## begin Material provided

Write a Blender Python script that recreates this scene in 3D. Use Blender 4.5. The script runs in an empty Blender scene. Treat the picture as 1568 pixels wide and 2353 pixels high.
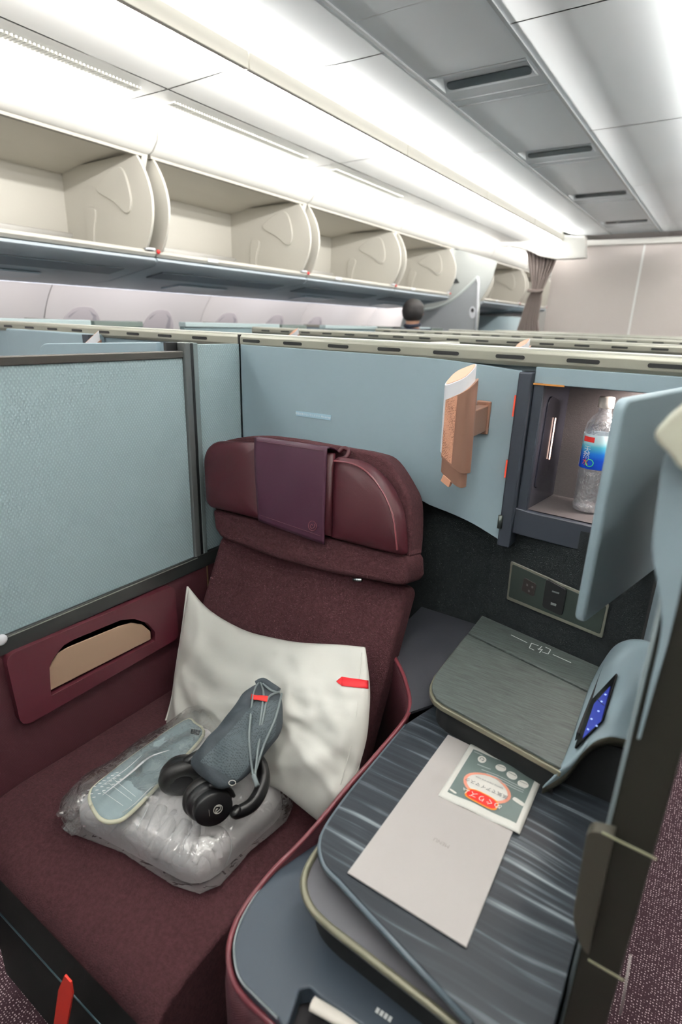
import bpy, bmesh, math, random
from mathutils import Vector, Matrix, noise
from mathutils.bvhtree import BVHTree

random.seed(4)
S = bpy.context.scene
COL = S.collection

# ------------------------------------------------------------------ camera
F_PX, W_PX, H_PX = 1293.0, 1568, 2353
X_C = Vector((0.831, 0.556, 0.031)); U_C = Vector((-0.202, 0.25, 0.947)); B_C = Vector((0.518, -0.793, 0.321))
def _orth():
    b = B_C.normalized(); x = (X_C - X_C.dot(b) * b).normalized(); u = b.cross(x)
    return x, u, b
X_C, U_C, B_C = _orth()
CAM = Vector((0, 0, 1.385))
cam = bpy.data.cameras.new('camera'); co = bpy.data.objects.new('camera', cam); COL.objects.link(co)
cam.sensor_fit = 'VERTICAL'; cam.sensor_height = 36.0; cam.lens = 36.0 * F_PX / H_PX
cam.clip_start = 0.02; cam.clip_end = 100
m = Matrix((X_C, U_C, B_C)).transposed().to_4x4(); m.translation = CAM
co.matrix_world = m
S.camera = co
cam.dof.use_dof = True; cam.dof.focus_distance = 1.25; cam.dof.aperture_fstop = 3.2

# survey helpers: a sight line meets the real plane the thing stands on
def ray(px, py):
    return (X_C * (px - W_PX / 2) - U_C * (py - H_PX / 2) - B_C * F_PX)
def AX(px, py, v): d = ray(px, py); return CAM + d * ((v - CAM.x) / d.x)
def AY(px, py, v): d = ray(px, py); return CAM + d * ((v - CAM.y) / d.y)
def AZ(px, py, v): d = ray(px, py); return CAM + d * ((v - CAM.z) / d.z)
def AP(px, py, p0, n): d = ray(px, py); return CAM + d * ((p0 - CAM).dot(n) / d.dot(n))

# ------------------------------------------------------------------ world, lights, exposure
w = bpy.data.worlds.new('world'); S.world = w; w.use_nodes = True
w.node_tree.nodes['Background'].inputs[0].default_value = (0.9, 0.95, 1, 1)
w.node_tree.nodes['Background'].inputs[1].default_value = 0.1
S.view_settings.view_transform = 'Standard'; S.view_settings.look = 'None'
S.cycles.transparent_max_bounces = 32
S.view_settings.exposure = 0.6; S.view_settings.gamma = 1.0; S.view_settings.use_curve_mapping = False

def area(name, loc, sx, sy, power, direction, color=(1, .98, .95), spread=180):
    l = bpy.data.lights.new(name, 'AREA'); l.shape = 'RECTANGLE'; l.size = sx; l.size_y = sy
    l.energy = power; l.color = color; l.spread = math.radians(spread)
    o = bpy.data.objects.new(name, l); COL.objects.link(o)
    d = Vector(direction).normalized(); z = -d
    y = Vector((0, 1, 0)); y = (y - y.dot(z) * z).normalized(); x = y.cross(z)
    mm = Matrix((x, y, z)).transposed().to_4x4(); mm.translation = Vector(loc); o.matrix_world = mm
    return o
CX = -1.018                      # cabin centre line
Y0, Y1 = -2.6, 7.3               # cabin length modelled
YM, YL = (Y0 + Y1) / 2, Y1 - Y0
YE = 10.6                        # the left aisle runs on past the bulkhead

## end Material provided

Set problem: Reproduce each line exactly, please, except for any pictures.

Final result:
Write a Blender Python script that recreates this scene in 3D. Use Blender 4.5. The script runs in an empty Blender scene. Treat the picture as 1568 pixels wide and 2353 pixels high.
import bpy, bmesh, math, random
from mathutils import Vector, Matrix, noise
from mathutils.bvhtree import BVHTree

random.seed(4)
S = bpy.context.scene
COL = S.collection

# ------------------------------------------------------------------ camera
F_PX, W_PX, H_PX = 1293.0, 1568, 2353
X_C = Vector((0.831, 0.556, 0.031)); U_C = Vector((-0.202, 0.25, 0.947)); B_C = Vector((0.518, -0.793, 0.321))
def _orth():
    b = B_C.normalized(); x = (X_C - X_C.dot(b) * b).normalized(); u = b.cross(x)
    return x, u, b
X_C, U_C, B_C = _orth()
CAM = Vector((0, 0, 1.385))
cam = bpy.data.cameras.new('camera'); co = bpy.data.objects.new('camera', cam); COL.objects.link(co)
cam.sensor_fit = 'VERTICAL'; cam.sensor_height = 36.0; cam.lens = 36.0 * F_PX / H_PX
cam.clip_start = 0.02; cam.clip_end = 100
m = Matrix((X_C, U_C, B_C)).transposed().to_4x4(); m.translation = CAM
co.matrix_world = m
S.camera = co
cam.dof.use_dof = True; cam.dof.focus_distance = 1.25; cam.dof.aperture_fstop = 3.2

# survey helpers: a sight line meets the real plane the thing stands on
def ray(px, py):
    return (X_C * (px - W_PX / 2) - U_C * (py - H_PX / 2) - B_C * F_PX)
def AX(px, py, v): d = ray(px, py); return CAM + d * ((v - CAM.x) / d.x)
def AY(px, py, v): d = ray(px, py); return CAM + d * ((v - CAM.y) / d.y)
def AZ(px, py, v): d = ray(px, py); return CAM + d * ((v - CAM.z) / d.z)
def AP(px, py, p0, n): d = ray(px, py); return CAM + d * ((p0 - CAM).dot(n) / d.dot(n))

# ------------------------------------------------------------------ world, lights, exposure
w = bpy.data.worlds.new('world'); S.world = w; w.use_nodes = True
w.node_tree.nodes['Background'].inputs[0].default_value = (0.9, 0.95, 1, 1)
w.node_tree.nodes['Background'].inputs[1].default_value = 0.1
S.view_settings.view_transform = 'Standard'; S.view_settings.look = 'None'
S.cycles.transparent_max_bounces = 32
S.view_settings.exposure = 0.6; S.view_settings.gamma = 1.0; S.view_settings.use_curve_mapping = False

def area(name, loc, sx, sy, power, direction, color=(1, .98, .95), spread=180):
    l = bpy.data.lights.new(name, 'AREA'); l.shape = 'RECTANGLE'; l.size = sx; l.size_y = sy
    l.energy = power; l.color = color; l.spread = math.radians(spread)
    o = bpy.data.objects.new(name, l); COL.objects.link(o)
    d = Vector(direction).normalized(); z = -d
    y = Vector((0, 1, 0)); y = (y - y.dot(z) * z).normalized(); x = y.cross(z)
    mm = Matrix((x, y, z)).transposed().to_4x4(); mm.translation = Vector(loc); o.matrix_world = mm
    return o
CX = -1.018                      # cabin centre line
Y0, Y1 = -2.6, 7.3               # cabin length modelled
YM, YL = (Y0 + Y1) / 2, Y1 - Y0
YE = 10.6                        # the left aisle runs on past the bulkhead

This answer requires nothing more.